13 Sins -- A Film Review

Following on the successful Thai forerunner of this film, this new iteration provides a somewhat relaxed intro to a basic horror genre manifestation.

A man, Eliot (Mark Webber), gets telephoned tasks that begin deceptively mildly, though not without a disgusting quotient all the same. For his participation, which becomes more and more nonvoluntary, he is gifted with increasing sums of money to alleviate his difficult living conditions: loss of his job, a pregnant girlfriend, a vicious father, an Asperger’s-afflicted brother needing institutionalization, and a looming wedding. Cash is too much in demand for the hero to turn down the increasingly horrible (and weird) tasks -- though to Eliot’s credit, when his orders include bloody dismemberments and ultimately the decapitation of innocents, he takes a stand. Forfeiture and loss are baked into the cake, but the ride is supposed to ensure that we get the full Monty of bloody excess. We never do know why the tasks are so arcane and crackers, though Eliot is a good stand-in for the Average Joe afflicted with what he thinks is an easy answer to his many money problems.

One usually steers a wide berth around full-on horror pics. This is not as gruesome, as soon, as the vast run of the field. But it gets there, Grasshopper.  It gets there. There is no sex, no scatology, nothing offensive... except the premise and the grue-index as it escalates.

The film is not uninvolving, for a time. The production values are there: Attractive enough cast members, including Ron Perlman as a detective, accommodating scenery, scripting that does not wholly disgust the discerning. At first. But halfway through, the story line becomes muddled. One cannot figure out who is ordering the protagonist to do such outlandish and uncalled-for "sins," and soon, one gives up trying. The plot commits that ultimate sin: It fails to make sense. The story falls apart, and even by the last reel, we have no idea who did what, or why. Who won, who lost. Who cares. There are a cornucopoeia of questions hanging in the air at the end. That makes for audience annoyance and dissatisfaction. Be it known that the Thai original made better and more logical sense than this version.

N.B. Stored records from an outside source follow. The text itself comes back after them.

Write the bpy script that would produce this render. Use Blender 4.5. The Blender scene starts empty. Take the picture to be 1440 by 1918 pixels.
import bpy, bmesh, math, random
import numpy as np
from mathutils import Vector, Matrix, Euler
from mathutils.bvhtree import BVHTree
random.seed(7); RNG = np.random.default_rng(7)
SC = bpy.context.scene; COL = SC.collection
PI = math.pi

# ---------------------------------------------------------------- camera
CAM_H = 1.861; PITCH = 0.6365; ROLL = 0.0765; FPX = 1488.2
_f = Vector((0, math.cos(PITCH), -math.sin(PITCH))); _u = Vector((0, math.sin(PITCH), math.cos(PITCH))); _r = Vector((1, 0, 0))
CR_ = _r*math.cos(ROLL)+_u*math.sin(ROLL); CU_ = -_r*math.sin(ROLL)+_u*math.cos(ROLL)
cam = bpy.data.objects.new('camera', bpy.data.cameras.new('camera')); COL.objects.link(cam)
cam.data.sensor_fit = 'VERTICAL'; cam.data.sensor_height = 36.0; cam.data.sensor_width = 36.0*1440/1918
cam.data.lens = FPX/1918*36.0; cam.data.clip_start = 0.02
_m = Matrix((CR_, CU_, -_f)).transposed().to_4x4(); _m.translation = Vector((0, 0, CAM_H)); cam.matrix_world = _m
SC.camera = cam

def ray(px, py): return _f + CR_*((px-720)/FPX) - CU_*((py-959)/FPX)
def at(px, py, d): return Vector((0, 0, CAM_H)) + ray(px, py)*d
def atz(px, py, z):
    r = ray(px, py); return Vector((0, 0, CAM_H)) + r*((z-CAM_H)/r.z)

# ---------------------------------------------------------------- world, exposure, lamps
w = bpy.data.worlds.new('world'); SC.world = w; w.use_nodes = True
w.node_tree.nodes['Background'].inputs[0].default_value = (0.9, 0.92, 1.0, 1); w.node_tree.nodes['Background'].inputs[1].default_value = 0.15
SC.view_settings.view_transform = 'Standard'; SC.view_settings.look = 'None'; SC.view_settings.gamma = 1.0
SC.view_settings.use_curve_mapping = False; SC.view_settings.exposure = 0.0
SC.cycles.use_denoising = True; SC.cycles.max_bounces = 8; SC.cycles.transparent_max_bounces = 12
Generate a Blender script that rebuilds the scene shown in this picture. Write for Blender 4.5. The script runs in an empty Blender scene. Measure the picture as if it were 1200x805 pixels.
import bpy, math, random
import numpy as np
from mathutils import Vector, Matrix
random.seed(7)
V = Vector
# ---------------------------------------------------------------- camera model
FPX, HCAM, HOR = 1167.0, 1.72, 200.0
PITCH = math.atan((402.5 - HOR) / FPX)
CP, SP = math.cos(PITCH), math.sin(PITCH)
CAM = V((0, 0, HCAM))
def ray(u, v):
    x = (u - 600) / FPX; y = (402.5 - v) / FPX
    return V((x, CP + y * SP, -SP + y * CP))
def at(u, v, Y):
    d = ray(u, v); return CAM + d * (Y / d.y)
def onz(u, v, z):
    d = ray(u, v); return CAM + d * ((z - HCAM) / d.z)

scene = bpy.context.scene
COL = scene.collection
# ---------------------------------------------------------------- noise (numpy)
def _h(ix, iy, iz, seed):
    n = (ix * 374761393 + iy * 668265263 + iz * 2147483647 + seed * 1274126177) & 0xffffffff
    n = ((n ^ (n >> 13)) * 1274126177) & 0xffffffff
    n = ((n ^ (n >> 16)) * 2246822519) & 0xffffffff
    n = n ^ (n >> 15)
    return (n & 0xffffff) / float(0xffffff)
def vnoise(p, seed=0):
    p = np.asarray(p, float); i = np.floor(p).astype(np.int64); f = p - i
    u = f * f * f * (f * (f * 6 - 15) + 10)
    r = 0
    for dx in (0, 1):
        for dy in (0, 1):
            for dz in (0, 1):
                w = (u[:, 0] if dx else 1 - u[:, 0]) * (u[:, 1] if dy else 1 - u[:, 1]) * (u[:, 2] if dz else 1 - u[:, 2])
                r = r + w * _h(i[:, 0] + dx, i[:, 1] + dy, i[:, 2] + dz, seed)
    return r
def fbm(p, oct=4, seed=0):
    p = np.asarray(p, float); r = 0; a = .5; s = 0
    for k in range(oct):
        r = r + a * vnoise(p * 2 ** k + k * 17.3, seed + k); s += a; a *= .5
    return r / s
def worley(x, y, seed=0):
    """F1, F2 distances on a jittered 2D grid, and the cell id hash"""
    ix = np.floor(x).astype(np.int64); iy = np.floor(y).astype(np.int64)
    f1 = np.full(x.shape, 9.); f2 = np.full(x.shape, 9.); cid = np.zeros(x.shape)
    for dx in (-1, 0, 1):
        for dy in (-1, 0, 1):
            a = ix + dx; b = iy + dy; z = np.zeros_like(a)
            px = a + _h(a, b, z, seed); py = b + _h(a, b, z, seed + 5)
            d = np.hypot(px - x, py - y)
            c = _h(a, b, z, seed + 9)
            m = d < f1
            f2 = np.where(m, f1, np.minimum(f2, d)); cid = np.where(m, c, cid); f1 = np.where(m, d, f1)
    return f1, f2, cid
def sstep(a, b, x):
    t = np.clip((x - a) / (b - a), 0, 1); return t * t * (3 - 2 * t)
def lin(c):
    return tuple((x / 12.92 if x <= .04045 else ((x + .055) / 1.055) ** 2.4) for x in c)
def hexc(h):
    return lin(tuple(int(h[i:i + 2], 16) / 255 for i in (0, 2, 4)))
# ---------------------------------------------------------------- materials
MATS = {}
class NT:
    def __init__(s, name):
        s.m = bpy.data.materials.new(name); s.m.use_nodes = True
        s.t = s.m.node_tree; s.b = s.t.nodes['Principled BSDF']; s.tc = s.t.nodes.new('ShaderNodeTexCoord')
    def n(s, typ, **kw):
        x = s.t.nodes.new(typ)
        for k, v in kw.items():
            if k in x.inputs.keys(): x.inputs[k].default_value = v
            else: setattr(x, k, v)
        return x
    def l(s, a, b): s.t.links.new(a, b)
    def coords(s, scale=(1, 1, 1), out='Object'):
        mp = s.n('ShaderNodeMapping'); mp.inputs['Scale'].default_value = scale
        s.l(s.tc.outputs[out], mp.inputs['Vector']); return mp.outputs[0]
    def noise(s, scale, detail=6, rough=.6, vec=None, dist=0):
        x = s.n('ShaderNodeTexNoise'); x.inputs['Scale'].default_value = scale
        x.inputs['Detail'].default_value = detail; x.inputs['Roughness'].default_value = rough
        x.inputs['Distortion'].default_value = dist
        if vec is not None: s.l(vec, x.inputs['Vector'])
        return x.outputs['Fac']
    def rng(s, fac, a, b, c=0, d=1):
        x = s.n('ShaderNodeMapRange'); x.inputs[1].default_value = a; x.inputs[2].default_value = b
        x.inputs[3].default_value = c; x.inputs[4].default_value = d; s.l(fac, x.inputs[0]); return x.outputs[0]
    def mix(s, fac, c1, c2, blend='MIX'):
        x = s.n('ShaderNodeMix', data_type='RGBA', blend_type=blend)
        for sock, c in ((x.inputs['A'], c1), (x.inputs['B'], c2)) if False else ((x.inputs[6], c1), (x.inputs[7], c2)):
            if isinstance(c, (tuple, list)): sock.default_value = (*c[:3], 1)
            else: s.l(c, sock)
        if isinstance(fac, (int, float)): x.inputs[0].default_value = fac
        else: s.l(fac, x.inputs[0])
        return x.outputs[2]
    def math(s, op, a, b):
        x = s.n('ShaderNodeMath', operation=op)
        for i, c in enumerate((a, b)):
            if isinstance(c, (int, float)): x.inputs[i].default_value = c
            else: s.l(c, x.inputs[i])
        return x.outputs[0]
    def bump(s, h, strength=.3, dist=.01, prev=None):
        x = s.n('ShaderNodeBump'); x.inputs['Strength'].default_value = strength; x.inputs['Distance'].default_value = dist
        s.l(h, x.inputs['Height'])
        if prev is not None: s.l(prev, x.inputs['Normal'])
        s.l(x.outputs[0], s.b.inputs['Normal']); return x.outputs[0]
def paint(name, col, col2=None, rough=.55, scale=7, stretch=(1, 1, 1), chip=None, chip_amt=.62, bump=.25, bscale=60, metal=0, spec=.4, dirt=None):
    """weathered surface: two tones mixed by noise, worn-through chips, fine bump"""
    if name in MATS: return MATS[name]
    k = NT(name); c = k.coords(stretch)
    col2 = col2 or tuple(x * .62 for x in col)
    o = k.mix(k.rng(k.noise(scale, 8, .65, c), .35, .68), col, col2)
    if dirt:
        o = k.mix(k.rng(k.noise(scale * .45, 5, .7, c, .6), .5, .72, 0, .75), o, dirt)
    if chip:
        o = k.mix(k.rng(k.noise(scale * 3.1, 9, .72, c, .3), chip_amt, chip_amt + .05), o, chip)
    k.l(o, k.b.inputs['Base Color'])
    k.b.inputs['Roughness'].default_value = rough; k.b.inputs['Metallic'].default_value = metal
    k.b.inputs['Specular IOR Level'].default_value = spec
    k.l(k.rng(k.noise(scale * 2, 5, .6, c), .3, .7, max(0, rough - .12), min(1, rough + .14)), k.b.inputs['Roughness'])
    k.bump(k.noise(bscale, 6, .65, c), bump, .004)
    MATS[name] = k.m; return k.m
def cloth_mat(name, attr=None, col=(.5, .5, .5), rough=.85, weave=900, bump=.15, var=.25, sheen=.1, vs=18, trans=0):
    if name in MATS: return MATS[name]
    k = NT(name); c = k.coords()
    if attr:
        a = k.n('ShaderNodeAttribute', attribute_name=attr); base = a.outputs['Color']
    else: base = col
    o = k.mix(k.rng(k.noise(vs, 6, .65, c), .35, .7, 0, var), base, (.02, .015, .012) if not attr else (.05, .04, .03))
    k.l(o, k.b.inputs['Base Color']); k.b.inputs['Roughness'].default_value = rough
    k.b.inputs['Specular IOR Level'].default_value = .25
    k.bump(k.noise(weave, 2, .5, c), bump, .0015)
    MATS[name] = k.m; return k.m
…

It is still a mystery why even teenagers would want to see gore like that slathered over viewers with such films.  (NB:  Boys supposedly take girls to slasher films so the girls can squeal and climb onto the lap of her escort. Or clutch him for ‘safety.’ That part of the plot never changes…) Isn't ordinary life nowadays frightening enough, with its disappearing Malay airliners, its Ukraine takeovers, and its insane PTSD shooters going postal for no ostensible reason?

Guess it’s a narrow, male-chromosome thing.